[Begin Data provided]

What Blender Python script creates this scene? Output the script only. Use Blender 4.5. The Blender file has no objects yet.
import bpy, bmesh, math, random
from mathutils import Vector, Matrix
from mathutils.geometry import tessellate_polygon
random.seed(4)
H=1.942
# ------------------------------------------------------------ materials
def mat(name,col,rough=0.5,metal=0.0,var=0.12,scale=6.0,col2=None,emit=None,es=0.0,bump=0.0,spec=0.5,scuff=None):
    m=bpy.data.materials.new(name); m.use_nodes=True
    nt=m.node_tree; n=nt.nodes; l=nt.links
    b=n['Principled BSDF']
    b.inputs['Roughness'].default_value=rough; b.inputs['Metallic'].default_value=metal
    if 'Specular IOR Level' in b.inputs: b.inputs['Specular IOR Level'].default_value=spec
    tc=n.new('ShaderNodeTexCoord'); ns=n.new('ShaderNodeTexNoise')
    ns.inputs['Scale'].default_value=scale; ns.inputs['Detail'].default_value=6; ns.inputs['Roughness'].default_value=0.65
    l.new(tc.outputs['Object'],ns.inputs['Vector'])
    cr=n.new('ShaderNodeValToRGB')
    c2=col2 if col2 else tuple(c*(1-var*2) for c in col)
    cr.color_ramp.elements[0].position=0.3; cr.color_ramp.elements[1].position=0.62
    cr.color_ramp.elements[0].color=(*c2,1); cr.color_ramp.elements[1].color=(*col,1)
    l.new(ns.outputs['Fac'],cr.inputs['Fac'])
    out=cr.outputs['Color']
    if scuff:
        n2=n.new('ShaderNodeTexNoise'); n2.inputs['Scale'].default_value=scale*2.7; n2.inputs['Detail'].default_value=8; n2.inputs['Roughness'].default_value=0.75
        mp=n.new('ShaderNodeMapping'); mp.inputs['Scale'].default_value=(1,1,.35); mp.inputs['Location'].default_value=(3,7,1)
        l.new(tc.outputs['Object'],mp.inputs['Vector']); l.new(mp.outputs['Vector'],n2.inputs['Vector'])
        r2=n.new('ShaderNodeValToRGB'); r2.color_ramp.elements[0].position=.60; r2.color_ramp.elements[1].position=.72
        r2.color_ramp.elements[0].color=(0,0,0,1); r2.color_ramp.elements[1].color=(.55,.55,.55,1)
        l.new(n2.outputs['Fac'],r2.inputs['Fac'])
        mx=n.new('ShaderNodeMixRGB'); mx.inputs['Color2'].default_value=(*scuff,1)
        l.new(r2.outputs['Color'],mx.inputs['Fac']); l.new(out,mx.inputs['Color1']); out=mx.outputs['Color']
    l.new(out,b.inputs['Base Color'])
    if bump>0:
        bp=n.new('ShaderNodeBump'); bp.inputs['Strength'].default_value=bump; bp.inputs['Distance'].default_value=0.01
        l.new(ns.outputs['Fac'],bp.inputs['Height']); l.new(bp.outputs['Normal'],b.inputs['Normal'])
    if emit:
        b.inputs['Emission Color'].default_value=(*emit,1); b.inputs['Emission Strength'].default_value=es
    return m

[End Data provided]

# [Set task]
Output the lines above verbatim and in full.

# [Expected output]
What Blender Python script creates this scene? Output the script only. Use Blender 4.5. The Blender file has no objects yet.
import bpy, bmesh, math, random
from mathutils import Vector, Matrix
from mathutils.geometry import tessellate_polygon
random.seed(4)
H=1.942
# ------------------------------------------------------------ materials
def mat(name,col,rough=0.5,metal=0.0,var=0.12,scale=6.0,col2=None,emit=None,es=0.0,bump=0.0,spec=0.5,scuff=None):
    m=bpy.data.materials.new(name); m.use_nodes=True
    nt=m.node_tree; n=nt.nodes; l=nt.links
    b=n['Principled BSDF']
    b.inputs['Roughness'].default_value=rough; b.inputs['Metallic'].default_value=metal
    if 'Specular IOR Level' in b.inputs: b.inputs['Specular IOR Level'].default_value=spec
    tc=n.new('ShaderNodeTexCoord'); ns=n.new('ShaderNodeTexNoise')
    ns.inputs['Scale'].default_value=scale; ns.inputs['Detail'].default_value=6; ns.inputs['Roughness'].default_value=0.65
    l.new(tc.outputs['Object'],ns.inputs['Vector'])
    cr=n.new('ShaderNodeValToRGB')
    c2=col2 if col2 else tuple(c*(1-var*2) for c in col)
    cr.color_ramp.elements[0].position=0.3; cr.color_ramp.elements[1].position=0.62
    cr.color_ramp.elements[0].color=(*c2,1); cr.color_ramp.elements[1].color=(*col,1)
    l.new(ns.outputs['Fac'],cr.inputs['Fac'])
    out=cr.outputs['Color']
    if scuff:
        n2=n.new('ShaderNodeTexNoise'); n2.inputs['Scale'].default_value=scale*2.7; n2.inputs['Detail'].default_value=8; n2.inputs['Roughness'].default_value=0.75
        mp=n.new('ShaderNodeMapping'); mp.inputs['Scale'].default_value=(1,1,.35); mp.inputs['Location'].default_value=(3,7,1)
        l.new(tc.outputs['Object'],mp.inputs['Vector']); l.new(mp.outputs['Vector'],n2.inputs['Vector'])
        r2=n.new('ShaderNodeValToRGB'); r2.color_ramp.elements[0].position=.60; r2.color_ramp.elements[1].position=.72
        r2.color_ramp.elements[0].color=(0,0,0,1); r2.color_ramp.elements[1].color=(.55,.55,.55,1)
        l.new(n2.outputs['Fac'],r2.inputs['Fac'])
        mx=n.new('ShaderNodeMixRGB'); mx.inputs['Color2'].default_value=(*scuff,1)
        l.new(r2.outputs['Color'],mx.inputs['Fac']); l.new(out,mx.inputs['Color1']); out=mx.outputs['Color']
    l.new(out,b.inputs['Base Color'])
    if bump>0:
        bp=n.new('ShaderNodeBump'); bp.inputs['Strength'].default_value=bump; bp.inputs['Distance'].default_value=0.01
        l.new(ns.outputs['Fac'],bp.inputs['Height']); l.new(bp.outputs['Normal'],b.inputs['Normal'])
    if emit:
        b.inputs['Emission Color'].default_value=(*emit,1); b.inputs['Emission Strength'].default_value=es
    return m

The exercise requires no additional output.